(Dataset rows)
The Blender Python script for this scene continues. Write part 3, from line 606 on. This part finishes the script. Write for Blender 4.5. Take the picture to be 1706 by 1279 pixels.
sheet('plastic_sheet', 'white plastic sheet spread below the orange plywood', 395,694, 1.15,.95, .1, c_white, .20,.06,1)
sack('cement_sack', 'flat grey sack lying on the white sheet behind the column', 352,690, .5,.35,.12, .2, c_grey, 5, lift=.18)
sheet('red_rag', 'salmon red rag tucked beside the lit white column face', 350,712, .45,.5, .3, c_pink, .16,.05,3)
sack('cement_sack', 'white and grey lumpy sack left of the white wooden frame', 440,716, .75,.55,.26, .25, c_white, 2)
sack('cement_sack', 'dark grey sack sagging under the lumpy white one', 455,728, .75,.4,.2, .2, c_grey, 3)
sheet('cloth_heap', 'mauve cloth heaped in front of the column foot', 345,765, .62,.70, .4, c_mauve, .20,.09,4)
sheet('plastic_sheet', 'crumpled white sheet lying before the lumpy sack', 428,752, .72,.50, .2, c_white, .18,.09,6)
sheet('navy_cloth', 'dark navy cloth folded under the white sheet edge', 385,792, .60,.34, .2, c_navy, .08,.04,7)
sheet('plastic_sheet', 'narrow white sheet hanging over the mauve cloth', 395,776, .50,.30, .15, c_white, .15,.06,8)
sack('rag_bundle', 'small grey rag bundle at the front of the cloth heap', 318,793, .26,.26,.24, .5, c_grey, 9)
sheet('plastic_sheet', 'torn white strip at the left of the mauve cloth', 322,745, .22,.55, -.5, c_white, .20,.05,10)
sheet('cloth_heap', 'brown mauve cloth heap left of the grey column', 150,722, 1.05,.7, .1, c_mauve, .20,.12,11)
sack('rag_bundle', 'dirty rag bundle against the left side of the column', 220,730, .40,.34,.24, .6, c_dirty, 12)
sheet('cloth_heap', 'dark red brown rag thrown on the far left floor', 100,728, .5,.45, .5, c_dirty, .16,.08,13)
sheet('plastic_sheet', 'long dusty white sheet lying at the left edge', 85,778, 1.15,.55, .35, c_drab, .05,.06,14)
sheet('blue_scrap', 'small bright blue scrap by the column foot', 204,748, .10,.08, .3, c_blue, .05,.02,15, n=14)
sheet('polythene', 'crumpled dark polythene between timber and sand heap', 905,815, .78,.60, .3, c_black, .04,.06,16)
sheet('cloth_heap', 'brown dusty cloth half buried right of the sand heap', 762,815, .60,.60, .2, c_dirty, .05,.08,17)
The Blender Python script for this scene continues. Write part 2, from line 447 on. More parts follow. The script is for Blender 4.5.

AIM => Output all of the data again. Match it exactly.

EXERCISE RESPONSE =>
The Blender Python script for this scene continues. Write part 3, from line 606 on. This part finishes the script. Write for Blender 4.5. Take the picture to be 1706 by 1279 pixels.
sheet('plastic_sheet', 'white plastic sheet spread below the orange plywood', 395,694, 1.15,.95, .1, c_white, .20,.06,1)
sack('cement_sack', 'flat grey sack lying on the white sheet behind the column', 352,690, .5,.35,.12, .2, c_grey, 5, lift=.18)
sheet('red_rag', 'salmon red rag tucked beside the lit white column face', 350,712, .45,.5, .3, c_pink, .16,.05,3)
sack('cement_sack', 'white and grey lumpy sack left of the white wooden frame', 440,716, .75,.55,.26, .25, c_white, 2)
sack('cement_sack', 'dark grey sack sagging under the lumpy white one', 455,728, .75,.4,.2, .2, c_grey, 3)
sheet('cloth_heap', 'mauve cloth heaped in front of the column foot', 345,765, .62,.70, .4, c_mauve, .20,.09,4)
sheet('plastic_sheet', 'crumpled white sheet lying before the lumpy sack', 428,752, .72,.50, .2, c_white, .18,.09,6)
sheet('navy_cloth', 'dark navy cloth folded under the white sheet edge', 385,792, .60,.34, .2, c_navy, .08,.04,7)
sheet('plastic_sheet', 'narrow white sheet hanging over the mauve cloth', 395,776, .50,.30, .15, c_white, .15,.06,8)
sack('rag_bundle', 'small grey rag bundle at the front of the cloth heap', 318,793, .26,.26,.24, .5, c_grey, 9)
sheet('plastic_sheet', 'torn white strip at the left of the mauve cloth', 322,745, .22,.55, -.5, c_white, .20,.05,10)
sheet('cloth_heap', 'brown mauve cloth heap left of the grey column', 150,722, 1.05,.7, .1, c_mauve, .20,.12,11)
sack('rag_bundle', 'dirty rag bundle against the left side of the column', 220,730, .40,.34,.24, .6, c_dirty, 12)
sheet('cloth_heap', 'dark red brown rag thrown on the far left floor', 100,728, .5,.45, .5, c_dirty, .16,.08,13)
sheet('plastic_sheet', 'long dusty white sheet lying at the left edge', 85,778, 1.15,.55, .35, c_drab, .05,.06,14)
sheet('blue_scrap', 'small bright blue scrap by the column foot', 204,748, .10,.08, .3, c_blue, .05,.02,15, n=14)
sheet('polythene', 'crumpled dark polythene between timber and sand heap', 905,815, .78,.60, .3, c_black, .04,.06,16)
sheet('cloth_heap', 'brown dusty cloth half buried right of the sand heap', 762,815, .60,.60, .2, c_dirty, .05,.08,17)
The Blender Python script for this scene continues. Write part 2, from line 447 on. More parts follow. The script is for Blender 4.5.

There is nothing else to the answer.